Na França, uma em cada 10 crianças seria vítima de violência sexual dentro da família. De acordo com dados do Observatório Nacional de Proteção à Criança, 8.000 crianças foram estupradas em 2018 no país, o equivalente a uma por hora.

Diante da escala do fenômeno francês, a ideia de que o agressor incestuoso seria um monstro, um pervertido ou um paciente não se sustenta mais. O estupro de crianças dentro de suas próprias famílias é tão comum que, na maioria dos casos, é um "estupro esperado", como explicou a antropóloga Dorothée Dussy ao site da rádio France Culture

O estuprador de crianças é um homem em 96% dos casos: muitas vezes um tio, um irmão, um pai ou um avô que não é exatamente um sociopata, mas que, não sendo denunciado pela família nem pelos amigos, pode continuar a desfrutar de uma criança-objeto com impunidade. Para Dussy, o incesto é o "paroxismo da dominação masculina". "É uma questão de poder masculino, que a unidade familiar incorpora e que então molda a submissão de qualquer indivíduo dessa unidade familiar a outras submissões, a outros homens de poder", explicou a especialista.

"La Familia Grande"

Na esteira da publicação do livro "La Familia Grande", em janeiro, denunciando o incesto cometido por um famoso cientista político na França, o movimento contra o abuso ganha força e mobiliza milhares de pessoas na França. Nesse final de semana, a hashtag #MeTooInceste foi compartilhada milhares de vezes nas redes sociais, revelando testemunhos que quebram o silêncio no país contra os culpados.
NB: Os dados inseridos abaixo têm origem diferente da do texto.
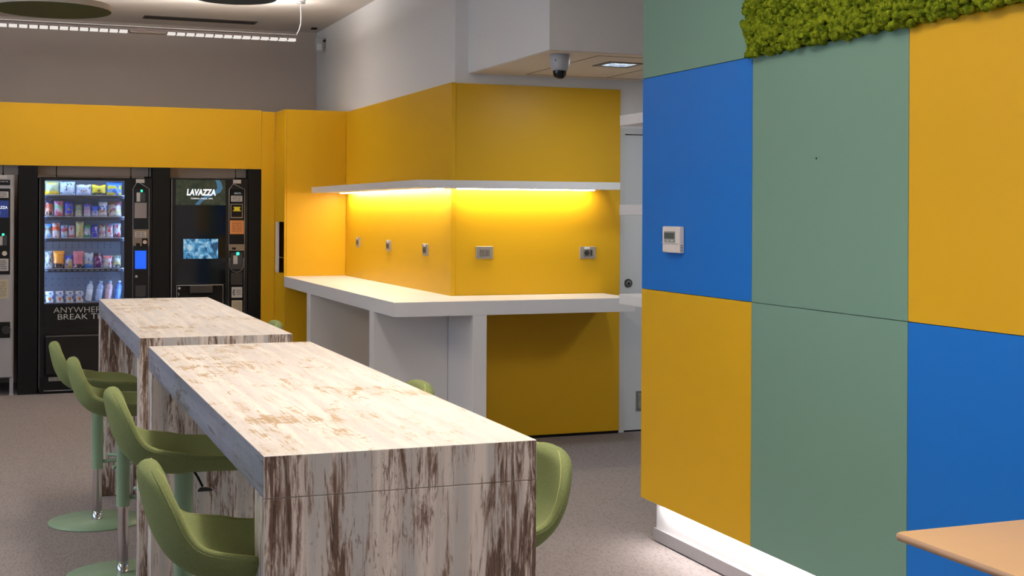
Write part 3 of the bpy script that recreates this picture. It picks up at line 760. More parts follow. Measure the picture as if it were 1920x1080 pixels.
# door frame
bm = BM()
for q in ((.279, .3225, 0, .03, .012, zt), (.977, 1.209, 0, .03, .012, zt), (.3225, .977, 0, .03, 1.829, zt), (.3225, .977, 0, .03, .505, .562)):
    box(bm, q[0]-p.x, q[1]-p.x, q[2], q[3], q[4], q[5])
obj('door_frame', bm, BLK, sn)
bm = BM(); box(bm, .3225-p.x, .977-p.x, .012, .016, .762, 1.829); obj('window_glass', bm, glassmat("pane_glass", (.97, .98, 1), .02), sn)
bx('text_panel', .3225, .977, YF+.010, YF+.03, .562, .762, mat('dark_print_panel', (16, 16, 22), .2), sn)
tp = LAST
LET = mat('letter_grey', (172, 174, 170), .5)
textmesh('lettering', 'ANYWHERE', .398, .825, .690, .738, YF+.0095, LET, tp, p, -.012)
textmesh('lettering', 'BREAK TIME', .433, .880, .632, .679, YF+.0095, LET, tp, p, -.005)
bx('drawer', .335, 1.05, YF-.012, YF+.02, .165, .50, mat('drawer_black', (13, 12, 13), .25), sn, .008)
bxc('drawer_edge', .335, 1.05, YF-.016, YF-.012, .487, .50, mat('drawer_grey', (78, 74, 74), .4), LAST)
bx('lower_panel', .279, 1.209, YF-.002, YF+.03, .012, .145, BLKM, sn)
lp = LAST
bm = BM()
for k in range(10): box(bm, .362+k*.0095-p.x, .367+k*.0095-p.x, -.005, -.002, .108, .142)
obj('vent', bm, mat('vent_white', (160, 158, 156), .5), lp)
bxc('kick_strip', .322, 1.15, YF-.006, YF-.002, .024, .030, SILV, lp)
bx('edge_trim', .279, .284, YF-.004, YF+.002, .05, zt-.01, mat('edge_grey', (90, 90, 96), .4), sn)
# trays
for i, (r, row) in enumerate(zip(RAILS, ROWS)):
    z = (row[0][2]+row[-1][2])/2
    bm = BM(); box(bm, .304-p.x, .984-p.x, .055, .48, z-.006, z-.001); ty = obj('tray', bm, LIN, sn)
    bm = BM(); box(bm, .304-p.x, .984-p.x, .046, .055, z-.030, z+.0005); tr = obj('tray_front', bm, mat('tray_dark', (36, 40, 56), .35), ty)
    bm = BM(); box(bm, .304-p.x, .984-p.x, .0445, .0462, z-.003, z+.001); obj('tray_edge', bm, mat('tray_light', (180, 190, 215), .3, metal=.3), ty)
    if i == 3:
        bm = BM()
        for k in range(14): box(bm, .33+k*.046-p.x, .355+k*.046-p.x, .045, .0458, z-.02, z-.012)
        obj('price_labels', bm, mat('price_white', (120, 125, 140), .5), ty)
# light strips inside
COOL = emitmat('led_cool', (.44, .65, 1), 38)
bm = BM(); box(bm, .9800-p.x, .9845-p.x, .032, .044, .78, 1.81); obj('light_tube', bm, COOL, sn)
bm = BM(); box(bm, .3055-p.x, .3145-p.x, .032, .044, .78, 1.81); obj('light_tube', bm, emitmat('led_cool_soft', (.44, .65, 1), 38), sn)
bm = BM(); box(bm, .33-p.x, .95-p.x, .032, .044, 1.832, 1.838); obj('light_tube', bm, COOL, sn)
# control column
S = SN
chevron(S['strip'], 1.085, 1.825, 1.762, .3, YF-.004, .0022, SILV, sn)
cp = bx('control_panel', 1.052, 1.183, YF-.004, YF+.001, .3, 1.76, BLKG, sn)
flat('sticker', S['sticker'], YF, WLAB, sn, .002); 
flat('indicator_light', S['led'], YF-.004, LEDG, cp, .003, sub=True)
flat('card_reader', S['reader'], YF-.004, DGREY, cp, .012, sub=True); flat('reader_label', S['reader_label'], YF-.004, WLAB, cp, .002, sub=True)
flat('plate', S['plate'], YF-.004, mat('grey_plate', (128, 120, 122), .5), cp, .003, sub=True)
flat('metal_plate', S['metal'], YF-.004, BMET, cp, .004, sub=True); flat('instruction_label', S['metal_label'], YF-.008, WLAB, cp, .002, sub=True)
flat('coin_slot', S['coin_cup'], YF-.008, BLKM, cp, .002, sub=True); flat('coin_housing', S['knob_panel'], YF-.008, BLKM, cp, .003, sub=True)
bm = BM(); disc_y(bm, 1.150-p.x, 1.295, -.018, -.011, .017); o = obj('coin_knob', bm, mat('knob_pale', (200, 188, 176), .4), cp)
SCR = mat('screen_blue', (20, 80, 215), .3, emit=1.1)
flat('touch_screen', S['screen'], YF-.004, SCR, cp, .003, sub=True)
flat('lock_housing', S['lower'], YF-.004, BLK, cp, .003, sub=True); flat('return_flap', S['flap'], YF-.007, mat('flap_grey', (52, 50, 52), .35), cp, .004, sub=True)
bm = BM(); disc_y(bm, 1.080-p.x, .996, -.012, -.006, .011); obj('lock', bm, SILV, cp)
lines('small_print', S['metal_label'], YF-.0101, 3, PRINT, cp, origin=p); 
bm = BM(); tube(bm, [(1.036-p.x, .07, zt), (1.036-p.x, .07, zt+.02), (1.036-p.x, .07, zt+.095)], [.010, .004, .003], 8); obj('antenna', bm, BLKM, sn)
bm = BM(); tube(bm, [(.418-p.x, .08, zt), (.420-p.x, .09, zt+.10), (.424-p.x, .10, 2.1)], .004, 8); obj('power_cable', bm, BLKM, sn)
bm = BM(); tube(bm, [(1.188-p.x, .08, zt), (1.192-p.x, .09, zt+.09), (1.195-p.x, .10, 2.1)], .004, 8); obj('power_cable', bm, BLKM, sn)

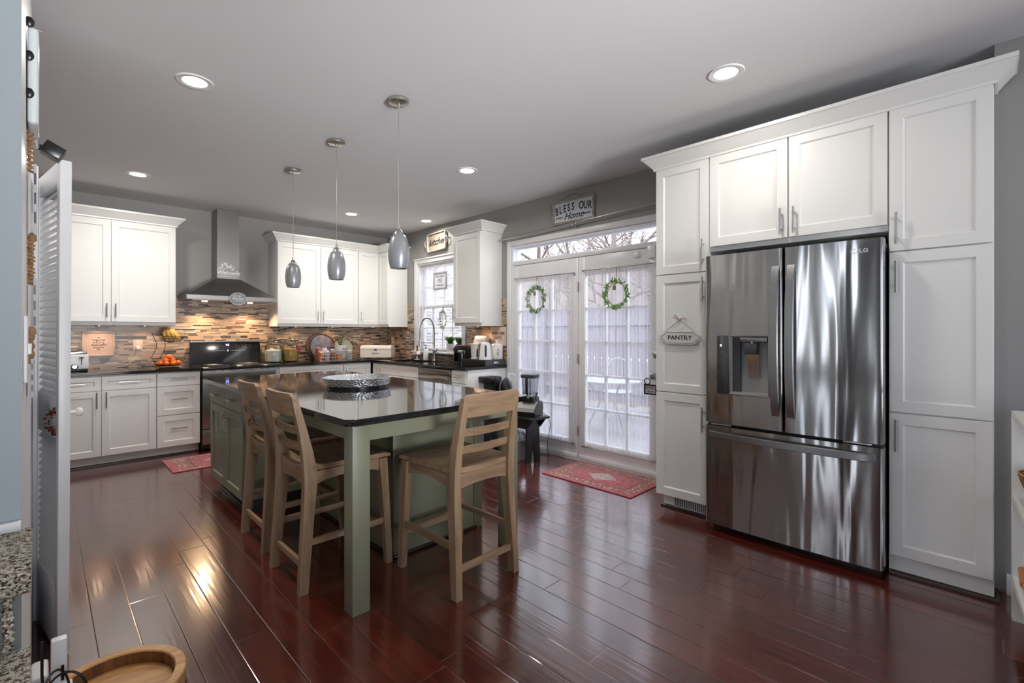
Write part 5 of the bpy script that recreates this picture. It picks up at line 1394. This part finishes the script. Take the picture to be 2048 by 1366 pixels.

O livro "La Familia Grande", escrito pela jurista Camille Kouchner, foi lançado em 7 de janeiro. No texto, ela acusa o padrasto, Olivier Duhamel, de ter agredido sexualmente seu irmão gêmeo quando ele tinha 14 anos, no final dos anos 1980.

Depois da publicação, a Procuradoria de Paris abriu uma investigação por "estupro e agressão sexual" contra o cientista político de 70 anos, que participava com frequência de programas de TV e congressos e era professor da renomada escola Science Po de Paris. O livro é o mais vendido nas livrarias francesas atualmente. Ele gerou um grande escândalo e deu início a um movimento inédito contra o incesto.